What would be the best for your own 'style', and what do you think would do the best choice if you were trying to start a profitable school? Why?
I would 100% go with a rank system. One which has a lot of ranks early on and fewer as you level up more.

I know there are some people who say that rank isn't important, or that people should focus on skill over rank. But the vast majority of your students are going to want rank. It may not be the most important thing to them, but it will be up there. This is especially true for kids. In fact, one thing I think Kukkiwon TKD and IBJJF BJJ agree on is that kids need a lot of promotions or they'll lose motivation.

One thing my Master explained to me when I first started teaching is that white belts are white belts in attitude as well as technique. So even if rank matters less as you go up, having those early rewards for those that are still learning the culture is a good thing. You don't want to weed out 95% of your students just because they don't meet your vision of what a perfect martial artist should be.

I believe you know from the countless threads I've made on the subject that this is something I've been thinking strongly about. What I've got is a system where the beginner level is white and yellow belt, the intermediate level is green, green & white, blue, blue & white, the advanced level is purple, purple & white, purple & black, red, red & white, red & black, red & 2-black (technically black & red) and then black belt. There's a new form every belt and stripe, new kicks and grappling skills every color, and new striking and self-defense concepts every tier. It's a framework that I think will pace things well for students and be easy for instructors to keep track of. It also means the intermediate level is 2x as long as the beginner level, and the advanced level is ~2x long as the intermediate.

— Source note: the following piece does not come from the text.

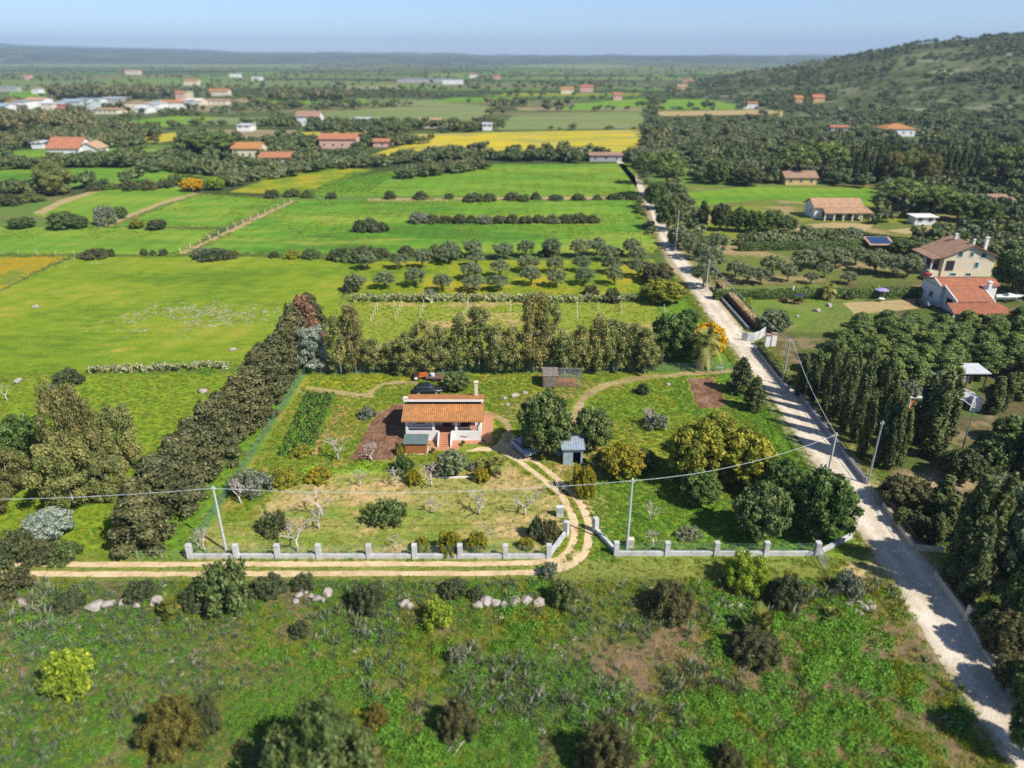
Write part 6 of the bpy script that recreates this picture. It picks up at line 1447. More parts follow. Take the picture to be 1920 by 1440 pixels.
for i, (x0, x1, y, w_, t_, hh) in enumerate([(392, 428, 180, 'cream', 'tile', 6), (330, 355, 187, 'pink', 'tile_red', 7), (1052, 1076, 176, 'cream', 'tile', 6), (1088, 1112, 173, 'pink', 'tile_red', 7), (880, 895, 146, 'white', 'tile_red', 7), (925, 938, 149, 'pink', 'tile_red', 6), (345, 372, 160, 'cream', 'tile', 7), (430, 452, 145, 'white', 'tin2', 8), (472, 490, 151, 'white', 'tin2', 7), (235, 262, 140, 'cream', 'tile_tan', 9), (1300, 1338, 160, 'cream', 'tile_red', 7), (1270, 1288, 170, 'ochre', 'tile_tan', 6), (0, 32, 172, 'greyw', 'tin2', 6), (60, 74, 176, 'white', 'tin2', 6), (45, 56, 150, 'pink', 'tile', 8), (830, 868, 158, 'white', 'tin', 8), (745, 830, 155, 'greyw', 'tin', 7), (445, 470, 247, 'white', 'tin2', 4), (1150, 1166, 188, 'pink', 'tile_red', 6), (660, 690, 234, 'white', 'tin2', 4), (786, 826, 240, 'cream', 'tile_tan', 4), (905, 922, 245, 'white', 'tin2', 4), (60, 80, 279, 'white', 'tin2', 3)]):
    where = ['beyond the long white sheds', 'behind the coloured warehouses', 'left of the pink far villa', 'right of its cream neighbour on the plain', 'in the distant woods', 'right of the distant white house', 'behind the brown wood', 'on the far plain', 'right of the far white shed', 'near the pale field', 'below the hill end', 'left of the hill end', 'at the left edge of the plain', 'by the green patch at the left', 'in the far left woods', 'at the end of the long shed roofs', 'with long grey roofs on the plain', 'behind the huge pine', 'in the trees above the pale field', 'left of the pale garden field', 'in the pale field above the yellow one', 'at the edge of the pale field', 'left of the twin farmhouse'][i]
    far_house('far_building', x0, x1, y, hh, 2.0 if 'tile' in t_ else 0.0, w_, t_, '%s building %s' % ({'cream': 'small cream', 'pink': 'small pinkish', 'white': 'small white', 'greyw': 'grey', 'ochre': 'small ochre'}[w_], where), 12, n=2, cat='building', sill=2.5)
blue = surf('blue_cladding', (0.34, 0.40, 0.50), (0.28, 0.34, 0.44), 0.2); teal = surf('teal_cladding', (0.48, 0.56, 0.56), (0.40, 0.48, 0.48), 0.2); M['blue'] = blue; M['teal'] = teal
M['yellow'] = surf('yellow_cladding', (0.60, 0.54, 0.38), (0.5, 0.46, 0.32), 0.2); M['crimson'] = surf('crimson_cladding', (0.45, 0.16, 0.18), (0.36, 0.14, 0.15), 0.2)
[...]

The other question is what to do with folks coming in from outside. I'm figuring out what I believe is the core of my art. I'm doing TKD, and I think people need to be capable of following along with the kicks and forms at their belt level. All of the other stuff is usually school-specific, and I expect 99% of the TKD schools aren't going to teach you the grappling skills that I have. So as long as you're not overwhelmed by the kicks and forms at that belt level, I'm fine with bringing people in at a relative keub level. (For example, if they were a purple belt, but purple is after yellow, then I'll put them at green).